The first thing I did was print out an assortment of the best pictures from our summer vacation in wallet size.
Align your photos as you want them to look in the box. Cut out the photo and slide it into place in the tin. If you have a 2-inch circle punch, your pictures will turn out smoother against the edge, but we didn't want to invest in one, so we cut them freehand, and you can only tell when you look very closely.
Now, here comes the really creative part. Think of something that you could add to make the "shadowbox" three-dimensional effect. 
 This is Alex's shadowbox. He added a few pinches of sand from the beach, a couple small stones and shells and a few shark's teeth we found at the beach.

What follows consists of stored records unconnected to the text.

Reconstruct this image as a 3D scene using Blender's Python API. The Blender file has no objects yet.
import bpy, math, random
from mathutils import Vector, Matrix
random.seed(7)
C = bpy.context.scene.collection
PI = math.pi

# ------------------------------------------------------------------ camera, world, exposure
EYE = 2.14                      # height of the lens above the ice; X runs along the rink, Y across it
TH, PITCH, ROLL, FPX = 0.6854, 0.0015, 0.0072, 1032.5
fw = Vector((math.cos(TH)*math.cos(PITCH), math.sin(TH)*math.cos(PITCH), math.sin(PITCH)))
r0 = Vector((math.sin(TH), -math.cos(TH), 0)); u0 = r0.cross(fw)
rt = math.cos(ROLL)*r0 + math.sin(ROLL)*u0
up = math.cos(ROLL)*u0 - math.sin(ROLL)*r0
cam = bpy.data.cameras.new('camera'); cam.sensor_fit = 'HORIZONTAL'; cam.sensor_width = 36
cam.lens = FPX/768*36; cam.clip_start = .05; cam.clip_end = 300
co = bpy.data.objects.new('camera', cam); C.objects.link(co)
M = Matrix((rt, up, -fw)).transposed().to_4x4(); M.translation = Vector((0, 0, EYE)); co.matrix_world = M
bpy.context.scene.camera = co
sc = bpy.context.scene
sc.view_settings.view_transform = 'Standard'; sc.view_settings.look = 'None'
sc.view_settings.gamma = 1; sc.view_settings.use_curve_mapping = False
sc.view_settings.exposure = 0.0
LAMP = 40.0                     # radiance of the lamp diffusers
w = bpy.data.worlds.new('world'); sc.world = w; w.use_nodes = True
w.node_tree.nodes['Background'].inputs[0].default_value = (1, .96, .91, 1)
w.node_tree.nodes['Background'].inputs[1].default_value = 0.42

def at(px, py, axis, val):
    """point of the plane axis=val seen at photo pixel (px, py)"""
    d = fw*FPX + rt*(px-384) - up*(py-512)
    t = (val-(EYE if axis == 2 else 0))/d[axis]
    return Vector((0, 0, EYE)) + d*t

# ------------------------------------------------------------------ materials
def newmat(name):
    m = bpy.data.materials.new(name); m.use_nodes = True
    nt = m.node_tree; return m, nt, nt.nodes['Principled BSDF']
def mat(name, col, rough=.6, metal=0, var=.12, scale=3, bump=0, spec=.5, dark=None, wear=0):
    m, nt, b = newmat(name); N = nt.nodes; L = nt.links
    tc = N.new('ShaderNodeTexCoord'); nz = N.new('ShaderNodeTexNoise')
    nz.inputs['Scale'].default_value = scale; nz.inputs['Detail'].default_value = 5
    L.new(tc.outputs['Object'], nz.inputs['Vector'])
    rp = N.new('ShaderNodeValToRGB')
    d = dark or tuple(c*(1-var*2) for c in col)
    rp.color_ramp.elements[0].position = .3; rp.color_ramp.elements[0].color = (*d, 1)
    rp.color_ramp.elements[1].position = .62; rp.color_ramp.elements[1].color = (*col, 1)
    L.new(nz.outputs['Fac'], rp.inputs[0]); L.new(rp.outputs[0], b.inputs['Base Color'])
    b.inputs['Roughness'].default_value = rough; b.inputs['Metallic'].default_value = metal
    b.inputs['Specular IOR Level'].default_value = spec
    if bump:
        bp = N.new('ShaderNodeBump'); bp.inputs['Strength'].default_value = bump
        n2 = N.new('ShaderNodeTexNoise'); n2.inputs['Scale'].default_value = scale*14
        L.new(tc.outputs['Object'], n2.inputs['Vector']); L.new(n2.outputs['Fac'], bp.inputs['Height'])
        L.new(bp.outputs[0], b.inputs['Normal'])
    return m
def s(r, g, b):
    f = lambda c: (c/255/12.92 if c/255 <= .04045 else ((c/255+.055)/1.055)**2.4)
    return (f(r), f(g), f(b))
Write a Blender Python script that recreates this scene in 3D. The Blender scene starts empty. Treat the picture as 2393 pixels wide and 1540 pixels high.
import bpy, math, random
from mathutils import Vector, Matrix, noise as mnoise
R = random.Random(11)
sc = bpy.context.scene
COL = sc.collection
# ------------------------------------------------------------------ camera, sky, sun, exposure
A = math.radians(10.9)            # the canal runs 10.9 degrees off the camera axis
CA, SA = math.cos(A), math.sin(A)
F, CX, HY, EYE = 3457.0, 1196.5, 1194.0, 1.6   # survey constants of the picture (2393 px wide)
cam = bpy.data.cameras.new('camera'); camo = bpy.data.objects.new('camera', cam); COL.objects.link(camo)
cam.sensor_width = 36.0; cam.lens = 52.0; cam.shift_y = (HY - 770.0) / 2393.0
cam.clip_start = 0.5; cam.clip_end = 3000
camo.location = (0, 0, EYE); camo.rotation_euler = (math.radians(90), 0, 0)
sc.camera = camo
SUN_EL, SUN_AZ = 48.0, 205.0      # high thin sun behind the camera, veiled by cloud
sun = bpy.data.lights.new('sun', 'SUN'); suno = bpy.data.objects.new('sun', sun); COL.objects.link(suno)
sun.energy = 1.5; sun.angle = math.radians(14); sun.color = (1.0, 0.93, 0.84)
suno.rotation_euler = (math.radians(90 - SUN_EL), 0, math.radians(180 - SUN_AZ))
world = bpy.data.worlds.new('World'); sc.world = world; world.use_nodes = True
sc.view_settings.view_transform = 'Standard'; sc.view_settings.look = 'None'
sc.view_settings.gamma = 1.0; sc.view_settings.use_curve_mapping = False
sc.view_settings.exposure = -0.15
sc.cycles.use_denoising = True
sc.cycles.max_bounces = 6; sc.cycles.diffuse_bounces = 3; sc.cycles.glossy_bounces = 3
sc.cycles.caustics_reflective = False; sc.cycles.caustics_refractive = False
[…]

Sam's shadowbox is also a beach picture with sand.
For my shadowbox, I had to collage together this picture of the two most important women in my life...my daughter and my best friend (and sister-in-law). We went to a Japanese restaurant together and Katie gave the waiter a paper crane she had folded at the table while we waited for our meal. The waiter put it on the sushi bar counter for everyone to see. It was a great memory, so I included a tiny paper crane in my shadowbox.

Steven's shadowbox picture is of the Burnside Bridge at Antietam. He included some tiny stones that look like river rocks and some tiny paper soldiers to his shadowbox.
Quentin chose this picture of himself dressed in a civil war outfit with a flute. He hasn't decided what he is going to put in his yet, although he is thinking perhaps a plastic musical note.
Katie chose a picture of her relaxing at Cape Henlopen State Park Campground (center). She added some pine to her box because there were lots of pine trees at the beach campground.

When you are satisfied with what you have put in and that they come to the right level in the tin, apply a thin line of glue around the perimeter of the tin. Place the lid onto the tin, pressing down on all the edges. Allow the glue to dry and then the extra glue that squishes out of the sides of the tin will just peel off. Using a dab of glue, glue your magnet to the back of the tin. Once the glue is dry, you are done!